-- Direction --
Set down each entry from the block beneath, exactly as written.

-- Records provided --
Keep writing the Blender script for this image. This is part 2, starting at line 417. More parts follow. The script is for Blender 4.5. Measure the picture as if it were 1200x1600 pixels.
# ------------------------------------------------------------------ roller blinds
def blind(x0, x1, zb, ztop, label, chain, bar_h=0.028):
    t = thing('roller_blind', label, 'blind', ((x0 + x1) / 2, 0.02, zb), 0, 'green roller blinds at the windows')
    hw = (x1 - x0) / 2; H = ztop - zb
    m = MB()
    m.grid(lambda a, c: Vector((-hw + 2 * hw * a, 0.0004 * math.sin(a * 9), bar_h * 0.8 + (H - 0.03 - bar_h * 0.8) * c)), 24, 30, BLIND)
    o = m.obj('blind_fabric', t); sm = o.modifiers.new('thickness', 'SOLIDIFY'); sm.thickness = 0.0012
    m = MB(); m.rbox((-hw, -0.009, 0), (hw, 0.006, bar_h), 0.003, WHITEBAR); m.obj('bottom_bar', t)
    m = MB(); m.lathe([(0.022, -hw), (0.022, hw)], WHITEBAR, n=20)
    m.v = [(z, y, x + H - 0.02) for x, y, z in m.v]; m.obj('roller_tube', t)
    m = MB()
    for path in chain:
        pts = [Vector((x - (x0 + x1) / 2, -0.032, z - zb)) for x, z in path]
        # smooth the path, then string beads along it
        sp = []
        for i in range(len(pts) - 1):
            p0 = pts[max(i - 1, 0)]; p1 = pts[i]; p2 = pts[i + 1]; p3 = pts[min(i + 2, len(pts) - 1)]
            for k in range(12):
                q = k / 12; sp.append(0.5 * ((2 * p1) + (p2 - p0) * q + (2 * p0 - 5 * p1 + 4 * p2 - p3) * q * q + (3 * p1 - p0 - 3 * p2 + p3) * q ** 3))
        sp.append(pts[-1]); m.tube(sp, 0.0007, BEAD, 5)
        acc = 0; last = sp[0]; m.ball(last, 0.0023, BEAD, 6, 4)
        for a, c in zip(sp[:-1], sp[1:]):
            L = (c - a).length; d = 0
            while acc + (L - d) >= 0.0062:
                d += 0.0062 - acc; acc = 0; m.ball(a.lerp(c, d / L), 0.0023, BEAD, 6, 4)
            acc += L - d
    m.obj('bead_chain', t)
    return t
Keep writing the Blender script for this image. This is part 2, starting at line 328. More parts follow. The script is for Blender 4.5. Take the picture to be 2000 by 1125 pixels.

-- Solution --
Keep writing the Blender script for this image. This is part 2, starting at line 417. More parts follow. The script is for Blender 4.5. Measure the picture as if it were 1200x1600 pixels.
# ------------------------------------------------------------------ roller blinds
def blind(x0, x1, zb, ztop, label, chain, bar_h=0.028):
    t = thing('roller_blind', label, 'blind', ((x0 + x1) / 2, 0.02, zb), 0, 'green roller blinds at the windows')
    hw = (x1 - x0) / 2; H = ztop - zb
    m = MB()
    m.grid(lambda a, c: Vector((-hw + 2 * hw * a, 0.0004 * math.sin(a * 9), bar_h * 0.8 + (H - 0.03 - bar_h * 0.8) * c)), 24, 30, BLIND)
    o = m.obj('blind_fabric', t); sm = o.modifiers.new('thickness', 'SOLIDIFY'); sm.thickness = 0.0012
    m = MB(); m.rbox((-hw, -0.009, 0), (hw, 0.006, bar_h), 0.003, WHITEBAR); m.obj('bottom_bar', t)
    m = MB(); m.lathe([(0.022, -hw), (0.022, hw)], WHITEBAR, n=20)
    m.v = [(z, y, x + H - 0.02) for x, y, z in m.v]; m.obj('roller_tube', t)
    m = MB()
    for path in chain:
        pts = [Vector((x - (x0 + x1) / 2, -0.032, z - zb)) for x, z in path]
        # smooth the path, then string beads along it
        sp = []
        for i in range(len(pts) - 1):
            p0 = pts[max(i - 1, 0)]; p1 = pts[i]; p2 = pts[i + 1]; p3 = pts[min(i + 2, len(pts) - 1)]
            for k in range(12):
                q = k / 12; sp.append(0.5 * ((2 * p1) + (p2 - p0) * q + (2 * p0 - 5 * p1 + 4 * p2 - p3) * q * q + (3 * p1 - p0 - 3 * p2 + p3) * q ** 3))
        sp.append(pts[-1]); m.tube(sp, 0.0007, BEAD, 5)
        acc = 0; last = sp[0]; m.ball(last, 0.0023, BEAD, 6, 4)
        for a, c in zip(sp[:-1], sp[1:]):
            L = (c - a).length; d = 0
            while acc + (L - d) >= 0.0062:
                d += 0.0062 - acc; acc = 0; m.ball(a.lerp(c, d / L), 0.0023, BEAD, 6, 4)
            acc += L - d
    m.obj('bead_chain', t)
    return t
Keep writing the Blender script for this image. This is part 2, starting at line 328. More parts follow. The script is for Blender 4.5. Take the picture to be 2000 by 1125 pixels.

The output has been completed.